Creative Commons License
This work is licensed under a Creative Commons Attribution-Noncommercial-No Derivative Works 4.0 License.

Date of Graduation

Spring 2015

Document Type

Dissertation

Degree Name

Doctor of Philosophy (PhD)

Department

Department of Graduate Psychology

Advisor(s)

Donna L. Sundre

Abstract

Assessment practitioners in higher education face increasing demands to collect assessment and accountability data to make important inferences about student learning and institutional quality. The validity of these high-stakes decisions is jeopardized, particularly in low-stakes testing contexts, when examinees do not expend sufficient motivation to perform well on the test. This study introduced planned missingness as a potential solution. In planned missingness designs, data on all items are collected but each examinee only completes a subset of items, thus increasing data collection efficiency, reducing examinee burden, and potentially increasing data quality. The current scientific reasoning test served as the Long Form test design. Six Short Forms were created to serve as the planned missingness design that incorporated 50% missing data. Examinees mid-way through their educational career were randomly assigned to complete the test as either a Long Form or Short Form. Multiple imputation was used to estimate parameters for both conditions. Group mean test performance was higher in the Short Form condition compared to the Long Form.
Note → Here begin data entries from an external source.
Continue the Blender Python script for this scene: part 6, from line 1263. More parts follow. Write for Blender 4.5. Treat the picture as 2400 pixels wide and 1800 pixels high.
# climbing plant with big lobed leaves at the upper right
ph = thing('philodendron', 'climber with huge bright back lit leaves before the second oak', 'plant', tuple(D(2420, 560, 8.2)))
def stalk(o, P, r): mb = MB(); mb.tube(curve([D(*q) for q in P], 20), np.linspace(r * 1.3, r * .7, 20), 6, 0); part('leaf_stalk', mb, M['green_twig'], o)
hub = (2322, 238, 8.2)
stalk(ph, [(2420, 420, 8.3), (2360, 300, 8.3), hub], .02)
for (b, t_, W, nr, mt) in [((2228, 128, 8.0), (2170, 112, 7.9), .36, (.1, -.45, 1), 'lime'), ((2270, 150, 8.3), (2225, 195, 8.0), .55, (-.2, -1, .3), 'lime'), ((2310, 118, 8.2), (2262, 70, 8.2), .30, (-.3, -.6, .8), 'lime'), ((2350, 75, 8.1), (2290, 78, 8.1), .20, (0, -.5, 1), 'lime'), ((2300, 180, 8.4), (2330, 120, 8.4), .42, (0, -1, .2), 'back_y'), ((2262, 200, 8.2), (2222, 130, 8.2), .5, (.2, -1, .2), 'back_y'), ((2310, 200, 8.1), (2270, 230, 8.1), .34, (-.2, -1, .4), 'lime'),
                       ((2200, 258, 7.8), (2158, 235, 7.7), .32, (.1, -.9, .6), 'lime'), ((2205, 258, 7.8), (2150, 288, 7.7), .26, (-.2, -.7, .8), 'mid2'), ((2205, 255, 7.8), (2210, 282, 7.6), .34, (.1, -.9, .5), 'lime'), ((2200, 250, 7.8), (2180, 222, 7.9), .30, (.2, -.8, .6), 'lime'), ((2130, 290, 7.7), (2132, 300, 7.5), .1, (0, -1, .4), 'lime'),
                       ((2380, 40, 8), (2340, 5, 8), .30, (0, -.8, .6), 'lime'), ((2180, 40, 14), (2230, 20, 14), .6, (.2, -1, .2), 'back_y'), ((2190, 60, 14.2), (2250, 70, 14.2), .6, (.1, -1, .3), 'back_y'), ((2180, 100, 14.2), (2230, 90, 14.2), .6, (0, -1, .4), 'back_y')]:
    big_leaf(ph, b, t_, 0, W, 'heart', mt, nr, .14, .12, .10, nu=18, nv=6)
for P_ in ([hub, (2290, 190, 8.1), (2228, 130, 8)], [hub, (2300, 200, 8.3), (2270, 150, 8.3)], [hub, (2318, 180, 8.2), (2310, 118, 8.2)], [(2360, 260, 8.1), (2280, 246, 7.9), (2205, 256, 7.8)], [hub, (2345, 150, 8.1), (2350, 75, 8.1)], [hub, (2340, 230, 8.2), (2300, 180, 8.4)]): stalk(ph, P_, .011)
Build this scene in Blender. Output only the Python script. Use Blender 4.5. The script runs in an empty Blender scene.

Although slightly higher examinee motivation and less shared variance between test-taking effort and test performance was observed in the Short Form condition, these effects were not statistically significant. Internal consistency coefficients and item parameter estimates were also similar between the form conditions. Although effect sizes were small, the implications of these results for assessment practice are substantive. This study supported the use of planned missingness designs for accurate estimation of group student learning outcomes without jeopardizing psychometric quality. The synthesis of planned missingness design and examinee motivation literatures provide several opportunities for new research to improve future assessment practice.